I’m a process engineer. Large, petrochemical industrial processes. Anything that benefits from “miner heat” would benefit much more from “industrial heat”. 

anything that would benefit from “miner heat” that is decentralized enough to not benefit from industrial centralization is probably paying retail electricity rates and therefore is challenged for profitability. 

Greenhouses? Not enough profitability in either the base business nor the contribution of the heat.

The difficulty adjustment of the bitcoin protocol is a real nag on not efficient processes. 

Also, why would large groups of people buy miners that could be competitively deployed constantly at other locations to pay retail electricity rates and only heat their homes 3-9 months a year? Those miners would be more competitive running 100% of the time…. 

And if large numbers of retail electricity participants emerge, the difficulty adjustment will compete them out. 
 Anytime electric heat is used in a home, it is more "profitable" if that heat is provided by a Bitcoin miner. The same amount of energy is used to do the work but an additional yeild in the form of sats is generated in addition to the work of the heat.

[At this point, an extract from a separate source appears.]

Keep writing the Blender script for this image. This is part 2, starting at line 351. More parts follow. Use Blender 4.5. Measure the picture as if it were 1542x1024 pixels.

The rate of electricity is irrelevant because that electricity is already being used. #doublespendenergy 
 If EVERYONE uses this logic, the difficulty adjustment will ensure the “profit” from operating a rig(s) won’t cover the capital cost of the rig(s). 
 That is dependent on the operational lifetime of the miner, the transaction fees at the time of operation, and the dollar price of Bitcoin (assuming the energy usage is priced in dollars).  
 Additionally, the dehydrator I built is a fraction of the cost of a dehydrator of comparable power one could but from the store.